A shareholder suit was filed today alleging that a number of short sellers and hedge funds conspired with Alan Abelson, columist for Barron's, a weekly business magazine, to trade shares of Technicare, Corp. with foreknowledge that negative items on the company would be appearing in Abelson's column.

The suit charges the short sellers were advised in advance when a negative item on Technicare would appear in "Up and Down Wall Street" Abelson's widely read investment column and that they use this information to establish a short position in the stock in anticipation that the negative comments would cause the stock price to decline.

To sell short means to sell borrowed stock, expecting the stock price will decline so that shares can later be purchased at a cheaper price to cover the original short position.

Also named as defendents in the complaint filed in U.S. Court for the southern district of New York, were Barron's publisher, Robert Bleiberg and Dow Jones & Co., Inc., which owns the magazine.

In addition the suit names Mayer Berman, Lawrence Bleiberg, Mark Howrad, Walter Mintz and Robert Wilson, all identified as short sellers, and Boxwood Associates, Cumberland Associates, Mark Howard Associates and Robert Wilson Associates, all hedge funds.

A hedge fund is an investment pool - frequently of non-public funds - which takes both long and short positions in stocks to realize capital gains.

Lawrence Bleiberg is the brother of Robert Bleinberg and is the managing partner of Boxwood Associates.

The suit brought by Robert Nemeroff, a dentist, states that it is filed on behalf of all Technicare shareholders. Nemeroff says he purchased more than 7,000 shares of Technicare - on Ohio company that makes X-ray body scanners and other high technology equipments - and sustained losses as a result of the alleged manipulation. And the suit asks compensation for all losses suffered and damages.

Warren H. Phillips, president and chief executive officer of Dow Jones & co., which also publishes the Wall Street Journal, said he had not seen the suit and categorically denied the allegation made in the suit as far as the comapny, Barron's and its employees are concerned.

Phillips said the suit appeared to be "an effort to intimidate" the press from writing unfavorable stores about companies, adding that "the plaintiff appears to be more interested in deterring unfavorable stores than in seeing the truth reported." He said he would welcome an investigation into the matter by the Security and Exchange Commission.

The SEC has already begun an investigation out of its New York City office, it was learned today. The investigation is looking into the activities of hedge funds in general and specifically the trading activity of Technicare.

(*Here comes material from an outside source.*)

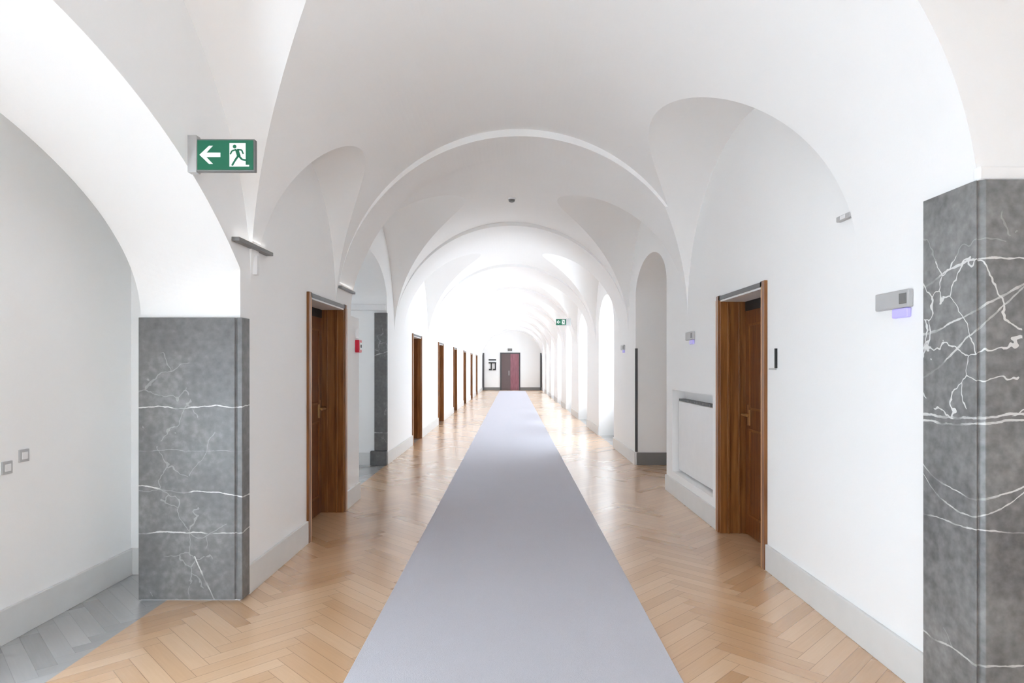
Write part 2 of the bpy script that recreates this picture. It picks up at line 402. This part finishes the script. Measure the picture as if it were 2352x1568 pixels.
# ------------------------------------------------------------------ doors
def door(idx, sg, xw, a, b, label, big=True, group=None):
    r = root('door_%d' % idx, (xw, (a+b)/2, 0), label, 'door', group, 'structure')
    d = .215; X = lambda q: xw+sg*q
    fr = MB()
    fr.box(X(-.012), X(.25), b-.035, b-.001, 0, 2.10)         # far reveal lining
    fr.box(X(-.012), X(.25), a+.001, a+.035, 0, 2.10)         # near reveal lining
    fr.box(X(.05), X(.07), b-.047, b-.035, 0, 2.08).box(X(.15), X(.165), b-.043, b-.035, 0, 2.08)
    fr.build('frame', M['lining'], r, .003)
    MB().box(X(-.012), X(.25), a+.035, b-.035, 2.085, 2.10).build('head_lining', M['white'], r)['label'] = 'pale lining under the door head'
    MB().box(X(-.02), X(.0), a-.012, a+.036, 2.10, 2.14).box(X(-.02), X(0), b-.036, b+.012, 2.10, 2.14).box(X(-.02), X(.25), a+.0, b-.0, 2.10, 2.135).build('header', M['dark'], r)['label'] = 'dark grey head of the frame'
    MB().box(X(-.024), X(.001), a-.055, a+.004, 0 , 2.14).box(X(-.024), X(.001), b-.004, b+.055, 0, 2.14).build('architrave', M['lining'], r, .003)
    MB().box(X(-.026), X(-.012), b+.045, b+.058, 0, 2.10).box(X(-.026), X(-.012), a-.006, a+.006, 0, 2.10).build('edge_strip', M['edge'], r)['label'] = 'light oak edge of the frame'
    lf = MB().box(X(d), X(d+.045), a+.036, b-.036, .006, 2.0).build('leaf', M['leaf'], r, .002)
    mo = MB()
    m = (a+b)/2
    for (p, q) in ((a+.13, m-.05), (m+.05, b-.13)):
        for (z0, z1) in ((.18, .95), (1.12, 1.88)):
            mo.box(X(d-.010), X(d), p, p+.02, z0, z1).box(X(d-.010), X(d), q-.02, q, z0, z1)
            mo.box(X(d-.010), X(d), p+.02, q-.02, z0, z0+.02).box(X(d-.010), X(d), p+.02, q-.02, z1-.02, z1)
    mo.build('moulding', M['lining'], lf)
    MB().box(X(d-.004), X(d+.045), a+.036, b-.036, 2.0, 2.085).build('head_shade_strip', M['black'], r)['label'] = 'black strip standing in for the shade above the leaf'  # shade under the door head, built as a black strip
    hy = b-.12
    h = MB().box(X(d-.008), X(d), hy-.02, hy+.02, .98, 1.16)
    h.tube((X(d-.006), hy, 1.075), (X(d-.065), hy, 1.075), .011)
    h.tube((X(d-.06), hy+.008, 1.075), (X(d-.06), hy-.115, 1.075), .011)
    h.build('handle', M['brass'], r)
    return r
door(1, *DOORS[0], 'tall dark walnut door recessed in the near left wall, brass lever on it')
door(2, *DOORS[1], 'tall dark walnut door recessed in the near right wall, beside the radiator niche')
places = ['first door on the left beyond the arched passage, brown leaf showing', 'narrow-looking second door on the left beyond the arched passage',
          'third door on the left beyond the arched passage', 'fourth door on the left beyond the arched passage',
          'fifth door on the left beyond the arched passage', 'sixth and last door on the left, nearest the end wall']
d3 = door(3, *DOORS[2], places[0], group='doors along the far left wall')
for k in range(1, 6):
    c = copy_tree(d3); c.name = 'door_%d' % (3+k); c.location.y += 4.2*k; c['label'] = places[k]

# end door
r_ = root('door_9', (-.14, YE, 0), 'reddish brown double door in the centre of the far end wall', 'door', None, 'structure')
MB().box(-.78, -.70, YE-.05, YE, 0, 2.40).box(.42, .50, YE-.05, YE, 0, 2.40).box(-.70, .42, YE-.05, YE, 2.32, 2.40).build('frame', M['dark'], r_)
MB().box(-.70, -.14, YE-.03, YE, .01, 2.32).build('leaf', plain('grey_brown_leaf', (.14, .10, .10), .5), r_)['label'] = 'darker left leaf'
lf = MB().box(-.13, .42, YE-.03, YE, .01, 2.32).build('leaf', M['red_leaf'], r_)
MB().box(-.14, -.13, YE-.035, YE, 0, 2.32).build('meeting_strip', M['dark'], r_)
MB().box(-.24, -.20, YE-.07, YE-.03, .95, 1.25).build('handle', M['steel'], r_)
o = MB().box(-.30, -.02, YE-.08, YE, 2.50, 2.66).build('wall_lamp', M['mid'], bevel=.01)
tag(o, 'small grey box lamp on the end wall above the reddish brown door', 'lamp')
for i, (x0, x1, lab) in enumerate(((-1.915, -1.80, 'dark tall post at the left corner of the end wall'), (1.77, 1.88, 'dark tall post at the right corner of the end wall'))):
    mb = MB().box(x0, x1, YE-.10, YE-.02, 0, 2.38)
    tag(mb.build('trim_%d' % (2+i), M['dark']), lab, 'post', kind='structure')
rk = MB().box(-1.52, -1.04, YE-.04, YE, 1.90, 1.98).box(-1.52, -1.04, YE-.04, YE, 1.72, 1.79)
for x in (-1.38, -1.12):
    rk.box(x, x+.07, YE-.07, YE, 1.36, 1.72).box(x-.12, x+.07, YE-.09, YE, 1.28, 1.36)
tag(rk.build('wall_rack', M['black']), 'black rack with two bars and two hooks on the end wall, left of the door', 'rack')

# ------------------------------------------------------------------ right wall: radiator niche, windows
r_ = root('radiator', (XR+.05, 6.63, .27), 'flat pale radiator sunk in the right wall niche beside the walnut door', 'radiator')
MB().box(XR+.06, XR+.12, 5.99, 7.39, .30, 1.10).build('panel', M['white'], r_, .008)
g_ = MB()
for i in range(34): g_.box(XR+.058, XR+.125, 6.01+i*.0405, 6.026+i*.0405, 1.105, 1.13)
g_.build('grille', M['mid'], r_)
MB().box(XR+.045, XR+.06, 5.96, 5.985, .3, 1.12).build('side_rail', M['mid'], r_)
MB().tube((XR+.08, 7.415, .32), (XR+.08, 7.415, 1.08), .012).build('pipe', M['grey'], r_)

def window(idx, yc, label):
    r = root('window_%d' % idx, (2.45, yc, .85), label, 'window', 'windows along the far right wall', 'structure')
    f = MB(); y0, y1, z0, z1, x0, x1 = yc-.65, yc+.65, .85, 2.35, 2.62, 2.70
    f.box(x0, x1, y0, y0+.07, z0, z1).box(x0, x1, y1-.07, y1, z0, z1).box(x0, x1, y0+.07, y1-.07, z0, z0+.07).box(x0, x1, y0+.07, y1-.07, z1-.07, z1)
    f.box(x0, x1, yc-.045, yc+.045, z0+.07, z1-.07).box(x0+.02, x1-.02, y0+.07, y1-.07, 1.85, 1.89)
    f.build('frame', M['white'], r, .004)
    MB().box(2.655, 2.662, y0+.07, y1-.07, z0+.07, z1-.07).build('pane', M['glass'], r)
    MB().box(2.39, 2.64, y0-.04, y1+.04, .82, .85).build('sill', M['base'], r, .004)
    MB().box(2.625, 2.60, yc-.015, yc+.015, 1.5, 1.62).build('handle', M['steel'], r)
    return r
ords = ['first', 'second', 'third', 'fourth', 'fifth', 'sixth', 'seventh']
w1 = window(1, 12.75, 'first white window niche on the right beyond the arched passage')
for k in range(1, 7):
    c = copy_tree(w1); c.name = 'window_%d' % (1+k); c.location.y += 4.2*k
    c['label'] = ords[k]+' white window niche on the right beyond the arched passage'
hr = root('radiator', (2.4, 12.75, .15), 'low ribbed radiator under the first window in the right wall', 'radiator', 'radiators under the windows')
MB().box(2.33, 2.37, 12.15, 13.35, .16, .72).build('panel', M['white'], hr, .01)
rb = MB()
for i in range(24): rb.box(2.32, 2.33, 12.18+.049*i, 12.205+.049*i, .19, .69)
rb.build('fins', M['white'], hr)
for y in (12.3, 13.2): MB().box(2.34, 2.42, y-.02, y+.02, 0, .2).build('foot', M['mid'], hr)
for k in range(1, 7):
    c = copy_tree(hr); c.location.y += 4.2*k; c['label'] = 'low ribbed radiator under the %s window in the right wall' % ords[k]

# ------------------------------------------------------------------ emergency exit signs
def exit_sign(x0, y, z0, W_=.30, H_=.158, side=-1, wallx=-1.75, label=''):
    r = root('exit_sign', (x0, y, z0), label, 'exit sign')
    MB().box(x0-.006, x0+W_+.006, y, y+.035, z0-.008, z0+H_+.008).build('housing', M['mid'], r, .004)
    MB().box(x0, x0+W_, y-.004, y, z0, z0+H_).build('green_panel', M['green'], r)
    mx, my = W_/128, H_/68
    P = lambda px, py: (x0+(px)*mx, y-.006, z0+H_-(py)*my)
    def flat(mb, pts, th=.0022):
        a = [P(*p) for p in pts]; mb.loft(a, [(p[0], p[1]+th, p[2]) for p in a])
    ar = MB()
    flat(ar, [(5, 34), (27, 13), (36, 13), (21, 29), (21, 39), (36, 55), (27, 55)])
    flat(ar, [(20, 29), (53, 29), (53, 39), (20, 39)])
    ar.build('arrow', M['signwhite'], r)['label'] = 'white arrow pointing left'
    dr = MB(); flat(dr, [(74, 7), (111, 7), (111, 61), (74, 61)]); flat(dr, [(111, 57), (119, 57), (119, 61), (111, 61)])
    dr.build('door_symbol', M['signwhite'], r)['label'] = 'white doorway'
    mn = MB()
    def fl2(pts):
        a = [(p[0], p[1]-.0015, p[2]) for p in (P(*q) for q in pts)]; mn.loft(a, [(p[0], p[1]+.0015, p[2]) for p in a])
    def stroke(a, b, t):
        ax, ay = a; bx, by = b; L = math.hypot(bx-ax, by-ay); nx, ny = -(by-ay)/L*t/2, (bx-ax)/L*t/2
        fl2([(ax+nx, ay+ny), (bx+nx, by+ny), (bx-nx, by-ny), (ax-nx, ay-ny)])
    fl2([(86+4.2*math.cos(t*math.pi/6), 15+4.2*math.sin(t*math.pi/6)) for t in range(12)])
    stroke((91, 22), (96, 38), 8); stroke((90, 22), (80, 25), 3.4); stroke((80, 25), (76, 33), 3.2)
    stroke((92, 22), (102, 23), 3.4); stroke((102, 23), (106, 32), 3.2)
    stroke((94, 37), (87, 47), 4.4); stroke((87, 47), (80, 59), 4); stroke((96, 37), (103, 45), 4.4); stroke((103, 45), (115, 47), 3.8)
    mn.build('running_figure', M['green'], r)['label'] = 'green running figure'
    if side < 0: MB().box(wallx-.001, x0-.006, y+.0, y+.045, z0-.012, z0+H_+.03).build('bracket', M['grey'], r, .003)
    else: MB().box(x0+W_+.006, wallx, y, y+.045, z0-.012, z0+H_+.02).build('bracket', M['grey'], r, .003)
    return r
exit_sign(-1.695, 3.40, 2.56, label='large green exit sign with white arrow, fixed beside the left arch')
exit_sign(1.215, 17.5, 2.66, W_=.27, side=1, wallx=1.62, label='tiny distant green exit sign high on the right vault')

# ------------------------------------------------------------------ wall uplights
def uplight(sg, xw, y0, label, box=False, energy=.015):
    r = root('wall_uplight', (xw, y0+.28, 2.29), label, 'wall lamp', 'slim uplights on the corridor walls')
    X = lambda q: xw-sg*q
    MB().box(X(0), X(.05), y0, y0+.56, 2.285, 2.31).build('housing', M['mid'] , r, .003)
    MB().box(X(.008), X(.044), y0+.01, y0+.55, 2.3101, 2.314).build('diffuser', M['lamp'], r)
    if box: MB().box(X(0), X(.03), y0+.32, y0+.36, 2.12, 2.25).build('sensor', M['white'], r, .003)
    l = area('uplight_glow', (X(.03), y0+.28, 2.335), (math.radians(180), 0, 0), .03, .5, energy, (1, .98, .95))
    l.location = Vector(l.location)-Vector(r.location); l.parent = r
    return r
uplight(-1, XL, 3.93, 'slim dark uplight above the left marble facing', True)
uplight(-1, XL, 6.28, 'slim dark uplight between the left walnut door and the arched passage')
r_ = root('motion_sensor', (XR, 3.54, 2.34), 'small pale box on the right wall, above and left of the marble facing', 'sensor')
MB().box(XR-.03, XR, 3.47, 3.62, 2.325, 2.355).build('case', M['grey'], r_, .004)
MB().box(XR-.034, XR-.029, 3.52, 3.57, 2.33, 2.35).build('lens', M['white'], r_, .001)

# ------------------------------------------------------------------ small wall fittings
def emergency(y, label):
    r = root('emergency_light', (XR, y, 1.82), label, 'emergency light', 'emergency lights on the right wall')
    MB().box(XR-.028, XR, y-.135, y+.135, 1.782, 1.868).build('housing', M['grey'], r, .006)
    MB().box(XR-.032, XR-.027, y-.125, y-.07, 1.80, 1.85).build('cover', M['mid'], r, .002)
    MB().box(XR-.024, XR-.001, y-.12, y+.0, 1.735, 1.781).build('lens', M['lavender'], r, .006)['label'] = 'lavender tinted lens'
    return r
e = emergency(3.10, 'grey emergency light with lavender lens near the tall marble facing')
for yy, lab in ((6.65, 'small grey emergency light above the radiator niche on the right wall'), (10.7, 'distant grey emergency light just beyond the right arched passage')):
    c = copy_tree(e); c.location.y = yy; c['label'] = lab
r_ = root('room_sign', (XR, 4.55, 1.56), 'small framed room plate on the right wall beside the walnut door', 'sign')
MB().box(XR-.012, XR, 4.505, 4.61, 1.49, 1.63).build('plate', M['white'], r_, .002)
MB().box(XR-.016, XR, 4.49, 4.505, 1.49, 1.63).build('edge_strip', M['black'], r_)['label'] = 'black strip along one edge'
MB().box(XR-.013, XR, 4.505, 4.61, 1.478, 1.49).build('lower_rail', M['grey'], r_)
r_ = root('fire_alarm', (XL, 7.09, 1.73), 'red fire alarm box on the left wall beside the arched passage', 'fire alarm')
MB().box(XL, XL+.045, 7.02, 7.15, 1.66, 1.80).build('case', M['red'], r_, .006)
MB().box(XL+.045, XL+.05, 7.045, 7.125, 1.69, 1.77).build('face', M['white'], r_, .002)
MB().tube((XL+.05, 7.085, 1.73), (XL+.056, 7.085, 1.73), .018).build('button', M['black'], r_)
MB().box(XL, XL+.012, 7.03, 7.14, 1.82, 1.92).build('notice', M['white'], r_)
def disc(r, pr, n=28):
    mb = MB()
    for (r0, z0), (r1, z1) in zip(pr[:-1], pr[1:]):
        a = [(r0*math.cos(2*math.pi*i/n)+r.location.x, r0*math.sin(2*math.pi*i/n)+r.location.y, z0) for i in range(n)]
        b = [(r1*math.cos(2*math.pi*i/n)+r.location.x, r1*math.sin(2*math.pi*i/n)+r.location.y, z1) for i in range(n)]
        mb.loft(a, b)
    return mb
r_ = root('smoke_detector', (-.01, 8.85, 3.86), 'small round smoke detector at the crown of the second vault', 'smoke detector')
disc(r_, [(.055, 3.865), (.055, 3.84)]).build('base', M['white'], r_)
disc(r_, [(.046, 3.84), (.040, 3.815), (.02, 3.805)]).build('sensor_head', M['mid'], r_)
for (y, z, lab) in ((3.44, .95, 'lower of two small switches on the wall beyond the left arch'), (3.56, 1.0, 'upper of two small switches on the wall beyond the left arch')):
    r_ = root('light_switch', (-2.76, y, z), lab, 'switch', 'switches beyond the left arch')
    MB().box(-2.76, -2.75, y-.035, y+.035, z-.035, z+.035).build('plate', M['grey'], r_, .002)
    MB().box(-2.75, -2.746, y-.02, y+.02, z-.02, z+.02).build('rocker', M['white'], r_, .001)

Centronics Inc., Olympia Brewing Co., and a number of other stocks which have had large short positions established and have also been subject to negative comments in Abelson's column.

A suit like the one filed toady is scheduled for filing next week on behalf of Centronics shareholders, involving many of the same defendants and charges, according to a source and Olmpia Brewing shareholders are also considering a silmilar complaint.

The Technicare suit specifically charges that beginning at least as early as Mar, 1976, and continuing to the present, Abelson, Robert Bleiberg and Dow Jones advised theshort sellers "in advance of publication" that certain Anelson columns have contained such negative references in the period in questions, the suit says.

It further charges that short sellers have taken short positions "knowing that the forthcoming publication will cause or tend to cause a decline in the market price in the shares of Technicare" so they can cover themselves at a lower price.

The suit does not charge Abelson, Robert Bleiberg or any other employee of Dow Jones with actually trading for themselves in Technicare but claims they "aided and abetted" the short sellers.

Abelson, who normally finishes his weekly column on Friday, was unavailable for comment today.

Barron's publisher Robert Bleiberg said it was a "coincidence" that Abelson will not write the "Up and Down Wall Street" column when the next issue of Barron's appears on the newsstands on Saturday because he has been at work on a speech he is scheduled to deliver tonight.

Bleiberg called the allegations "irresponsible and false" and said they echoed equally groundless charges made in the past." His brother, Lawrence, said the charges were "absolutely without foundation." Other defendants were unreachable for comment.

In the currant issue of the Wall Street Letter, a periodical that covers the securities industry, defendant Robert Wilson is quoted in connection with items that appeared in Abelson's column as saying that "in the past I have urged him to recommend - and to disrecommend - stocks and he's done it. My participation in the stock was always before any article, although sometimes I have added to it after."

The next issue of the Wall Street Letter, which usually reaches subscribers on Monday, however, contains a statement by Wilson saying he does not think he was quoted accurately.

An even if he did say it, Wilson states, "that's not what I meant. While I do discuss many ideas with (Abelson) and urge upon him the merits of these, I would never presume to recommend them. Then prices of stock have a way of taking care of themselves, no matter what Mr. Abelson writes about them."